* INSTRUCTIONS TO FOLLOW
Retype the data below without altering anything.

start DATA BLOCK

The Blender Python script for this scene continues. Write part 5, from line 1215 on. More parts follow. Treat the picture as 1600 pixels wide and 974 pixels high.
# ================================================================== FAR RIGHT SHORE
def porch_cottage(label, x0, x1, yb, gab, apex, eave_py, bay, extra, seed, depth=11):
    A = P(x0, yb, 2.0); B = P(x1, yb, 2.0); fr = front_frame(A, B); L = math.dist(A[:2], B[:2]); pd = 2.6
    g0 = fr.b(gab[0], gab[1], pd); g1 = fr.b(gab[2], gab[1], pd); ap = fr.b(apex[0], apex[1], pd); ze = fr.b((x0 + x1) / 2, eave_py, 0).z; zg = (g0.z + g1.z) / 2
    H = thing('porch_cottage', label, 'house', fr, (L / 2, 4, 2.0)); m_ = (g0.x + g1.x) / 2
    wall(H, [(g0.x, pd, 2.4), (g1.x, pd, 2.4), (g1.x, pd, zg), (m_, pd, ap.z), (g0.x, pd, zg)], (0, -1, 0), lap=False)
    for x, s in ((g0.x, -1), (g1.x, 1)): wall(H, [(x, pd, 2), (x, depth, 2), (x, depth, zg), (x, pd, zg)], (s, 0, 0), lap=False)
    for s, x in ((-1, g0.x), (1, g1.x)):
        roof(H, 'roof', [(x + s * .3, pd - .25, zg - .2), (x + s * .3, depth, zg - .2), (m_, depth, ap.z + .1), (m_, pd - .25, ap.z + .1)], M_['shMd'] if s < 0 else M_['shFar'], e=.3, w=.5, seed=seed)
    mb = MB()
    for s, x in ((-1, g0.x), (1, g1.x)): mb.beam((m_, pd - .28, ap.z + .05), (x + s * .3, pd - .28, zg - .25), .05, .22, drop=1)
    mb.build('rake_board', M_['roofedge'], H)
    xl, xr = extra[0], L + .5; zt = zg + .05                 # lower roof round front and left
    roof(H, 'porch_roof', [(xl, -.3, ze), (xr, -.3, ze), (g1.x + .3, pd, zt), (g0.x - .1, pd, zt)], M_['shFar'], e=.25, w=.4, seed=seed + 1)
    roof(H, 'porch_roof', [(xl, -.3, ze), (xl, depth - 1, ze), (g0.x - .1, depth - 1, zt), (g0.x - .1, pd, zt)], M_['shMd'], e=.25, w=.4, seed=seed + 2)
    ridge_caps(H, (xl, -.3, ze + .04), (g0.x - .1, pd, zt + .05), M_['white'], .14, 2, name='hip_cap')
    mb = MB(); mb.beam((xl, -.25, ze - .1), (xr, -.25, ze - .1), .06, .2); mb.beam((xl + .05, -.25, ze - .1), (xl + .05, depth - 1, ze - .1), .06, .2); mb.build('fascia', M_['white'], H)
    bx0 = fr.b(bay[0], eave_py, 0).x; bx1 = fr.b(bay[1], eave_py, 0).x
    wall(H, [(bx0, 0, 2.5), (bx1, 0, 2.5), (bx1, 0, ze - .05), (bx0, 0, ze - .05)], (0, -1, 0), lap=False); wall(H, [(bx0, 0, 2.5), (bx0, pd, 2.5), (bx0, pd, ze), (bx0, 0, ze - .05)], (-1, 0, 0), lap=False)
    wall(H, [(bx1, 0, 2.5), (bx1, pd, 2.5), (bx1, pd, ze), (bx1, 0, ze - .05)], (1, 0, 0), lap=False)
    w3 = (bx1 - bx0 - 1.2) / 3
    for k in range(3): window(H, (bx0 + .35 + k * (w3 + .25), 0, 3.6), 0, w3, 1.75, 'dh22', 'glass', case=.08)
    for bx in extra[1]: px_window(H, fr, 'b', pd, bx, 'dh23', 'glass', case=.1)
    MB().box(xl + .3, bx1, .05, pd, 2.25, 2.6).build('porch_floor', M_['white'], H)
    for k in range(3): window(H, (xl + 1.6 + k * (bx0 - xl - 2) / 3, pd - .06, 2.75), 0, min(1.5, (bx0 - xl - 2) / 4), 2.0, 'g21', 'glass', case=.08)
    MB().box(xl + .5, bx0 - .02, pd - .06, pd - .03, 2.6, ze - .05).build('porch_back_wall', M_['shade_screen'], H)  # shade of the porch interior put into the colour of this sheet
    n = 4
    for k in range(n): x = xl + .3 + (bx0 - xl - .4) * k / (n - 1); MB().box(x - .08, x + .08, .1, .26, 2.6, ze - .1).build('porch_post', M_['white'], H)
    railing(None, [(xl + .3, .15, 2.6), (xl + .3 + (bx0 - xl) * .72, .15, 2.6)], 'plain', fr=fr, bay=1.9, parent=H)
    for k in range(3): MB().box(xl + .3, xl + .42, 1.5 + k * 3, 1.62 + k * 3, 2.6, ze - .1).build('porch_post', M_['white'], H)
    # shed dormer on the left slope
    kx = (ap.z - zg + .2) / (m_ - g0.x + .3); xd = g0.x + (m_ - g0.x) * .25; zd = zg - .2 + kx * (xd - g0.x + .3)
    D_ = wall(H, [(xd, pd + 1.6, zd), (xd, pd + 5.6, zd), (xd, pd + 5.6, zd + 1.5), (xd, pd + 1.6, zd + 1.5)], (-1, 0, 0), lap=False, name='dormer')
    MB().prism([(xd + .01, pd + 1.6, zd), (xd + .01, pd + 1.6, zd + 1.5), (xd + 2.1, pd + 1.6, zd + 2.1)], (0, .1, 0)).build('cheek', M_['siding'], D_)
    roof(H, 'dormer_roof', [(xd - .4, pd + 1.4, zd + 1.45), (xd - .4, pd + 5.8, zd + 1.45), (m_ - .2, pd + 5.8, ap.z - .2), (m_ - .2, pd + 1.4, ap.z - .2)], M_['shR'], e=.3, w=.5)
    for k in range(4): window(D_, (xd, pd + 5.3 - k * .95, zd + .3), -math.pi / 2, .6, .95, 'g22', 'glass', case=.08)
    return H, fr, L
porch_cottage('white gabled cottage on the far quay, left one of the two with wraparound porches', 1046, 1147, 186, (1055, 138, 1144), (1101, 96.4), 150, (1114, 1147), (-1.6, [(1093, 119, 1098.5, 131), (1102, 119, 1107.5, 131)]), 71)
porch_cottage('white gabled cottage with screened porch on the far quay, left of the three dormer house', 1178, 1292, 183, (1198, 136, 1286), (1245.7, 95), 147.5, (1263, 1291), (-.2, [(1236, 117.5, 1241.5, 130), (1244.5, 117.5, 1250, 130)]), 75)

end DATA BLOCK

* SOLUTION TO THIS PROBLEM
The Blender Python script for this scene continues. Write part 5, from line 1215 on. More parts follow. Treat the picture as 1600 pixels wide and 974 pixels high.
# ================================================================== FAR RIGHT SHORE
def porch_cottage(label, x0, x1, yb, gab, apex, eave_py, bay, extra, seed, depth=11):
    A = P(x0, yb, 2.0); B = P(x1, yb, 2.0); fr = front_frame(A, B); L = math.dist(A[:2], B[:2]); pd = 2.6
    g0 = fr.b(gab[0], gab[1], pd); g1 = fr.b(gab[2], gab[1], pd); ap = fr.b(apex[0], apex[1], pd); ze = fr.b((x0 + x1) / 2, eave_py, 0).z; zg = (g0.z + g1.z) / 2
    H = thing('porch_cottage', label, 'house', fr, (L / 2, 4, 2.0)); m_ = (g0.x + g1.x) / 2
    wall(H, [(g0.x, pd, 2.4), (g1.x, pd, 2.4), (g1.x, pd, zg), (m_, pd, ap.z), (g0.x, pd, zg)], (0, -1, 0), lap=False)
    for x, s in ((g0.x, -1), (g1.x, 1)): wall(H, [(x, pd, 2), (x, depth, 2), (x, depth, zg), (x, pd, zg)], (s, 0, 0), lap=False)
    for s, x in ((-1, g0.x), (1, g1.x)):
        roof(H, 'roof', [(x + s * .3, pd - .25, zg - .2), (x + s * .3, depth, zg - .2), (m_, depth, ap.z + .1), (m_, pd - .25, ap.z + .1)], M_['shMd'] if s < 0 else M_['shFar'], e=.3, w=.5, seed=seed)
    mb = MB()
    for s, x in ((-1, g0.x), (1, g1.x)): mb.beam((m_, pd - .28, ap.z + .05), (x + s * .3, pd - .28, zg - .25), .05, .22, drop=1)
    mb.build('rake_board', M_['roofedge'], H)
    xl, xr = extra[0], L + .5; zt = zg + .05                 # lower roof round front and left
    roof(H, 'porch_roof', [(xl, -.3, ze), (xr, -.3, ze), (g1.x + .3, pd, zt), (g0.x - .1, pd, zt)], M_['shFar'], e=.25, w=.4, seed=seed + 1)
    roof(H, 'porch_roof', [(xl, -.3, ze), (xl, depth - 1, ze), (g0.x - .1, depth - 1, zt), (g0.x - .1, pd, zt)], M_['shMd'], e=.25, w=.4, seed=seed + 2)
    ridge_caps(H, (xl, -.3, ze + .04), (g0.x - .1, pd, zt + .05), M_['white'], .14, 2, name='hip_cap')
    mb = MB(); mb.beam((xl, -.25, ze - .1), (xr, -.25, ze - .1), .06, .2); mb.beam((xl + .05, -.25, ze - .1), (xl + .05, depth - 1, ze - .1), .06, .2); mb.build('fascia', M_['white'], H)
    bx0 = fr.b(bay[0], eave_py, 0).x; bx1 = fr.b(bay[1], eave_py, 0).x
    wall(H, [(bx0, 0, 2.5), (bx1, 0, 2.5), (bx1, 0, ze - .05), (bx0, 0, ze - .05)], (0, -1, 0), lap=False); wall(H, [(bx0, 0, 2.5), (bx0, pd, 2.5), (bx0, pd, ze), (bx0, 0, ze - .05)], (-1, 0, 0), lap=False)
    wall(H, [(bx1, 0, 2.5), (bx1, pd, 2.5), (bx1, pd, ze), (bx1, 0, ze - .05)], (1, 0, 0), lap=False)
    w3 = (bx1 - bx0 - 1.2) / 3
    for k in range(3): window(H, (bx0 + .35 + k * (w3 + .25), 0, 3.6), 0, w3, 1.75, 'dh22', 'glass', case=.08)
    for bx in extra[1]: px_window(H, fr, 'b', pd, bx, 'dh23', 'glass', case=.1)
    MB().box(xl + .3, bx1, .05, pd, 2.25, 2.6).build('porch_floor', M_['white'], H)
    for k in range(3): window(H, (xl + 1.6 + k * (bx0 - xl - 2) / 3, pd - .06, 2.75), 0, min(1.5, (bx0 - xl - 2) / 4), 2.0, 'g21', 'glass', case=.08)
    MB().box(xl + .5, bx0 - .02, pd - .06, pd - .03, 2.6, ze - .05).build('porch_back_wall', M_['shade_screen'], H)  # shade of the porch interior put into the colour of this sheet
    n = 4
    for k in range(n): x = xl + .3 + (bx0 - xl - .4) * k / (n - 1); MB().box(x - .08, x + .08, .1, .26, 2.6, ze - .1).build('porch_post', M_['white'], H)
    railing(None, [(xl + .3, .15, 2.6), (xl + .3 + (bx0 - xl) * .72, .15, 2.6)], 'plain', fr=fr, bay=1.9, parent=H)
    for k in range(3): MB().box(xl + .3, xl + .42, 1.5 + k * 3, 1.62 + k * 3, 2.6, ze - .1).build('porch_post', M_['white'], H)
    # shed dormer on the left slope
    kx = (ap.z - zg + .2) / (m_ - g0.x + .3); xd = g0.x + (m_ - g0.x) * .25; zd = zg - .2 + kx * (xd - g0.x + .3)
    D_ = wall(H, [(xd, pd + 1.6, zd), (xd, pd + 5.6, zd), (xd, pd + 5.6, zd + 1.5), (xd, pd + 1.6, zd + 1.5)], (-1, 0, 0), lap=False, name='dormer')
    MB().prism([(xd + .01, pd + 1.6, zd), (xd + .01, pd + 1.6, zd + 1.5), (xd + 2.1, pd + 1.6, zd + 2.1)], (0, .1, 0)).build('cheek', M_['siding'], D_)
    roof(H, 'dormer_roof', [(xd - .4, pd + 1.4, zd + 1.45), (xd - .4, pd + 5.8, zd + 1.45), (m_ - .2, pd + 5.8, ap.z - .2), (m_ - .2, pd + 1.4, ap.z - .2)], M_['shR'], e=.3, w=.5)
    for k in range(4): window(D_, (xd, pd + 5.3 - k * .95, zd + .3), -math.pi / 2, .6, .95, 'g22', 'glass', case=.08)
    return H, fr, L
porch_cottage('white gabled cottage on the far quay, left one of the two with wraparound porches', 1046, 1147, 186, (1055, 138, 1144), (1101, 96.4), 150, (1114, 1147), (-1.6, [(1093, 119, 1098.5, 131), (1102, 119, 1107.5, 131)]), 71)
porch_cottage('white gabled cottage with screened porch on the far quay, left of the three dormer house', 1178, 1292, 183, (1198, 136, 1286), (1245.7, 95), 147.5, (1263, 1291), (-.2, [(1236, 117.5, 1241.5, 130), (1244.5, 117.5, 1250, 130)]), 75)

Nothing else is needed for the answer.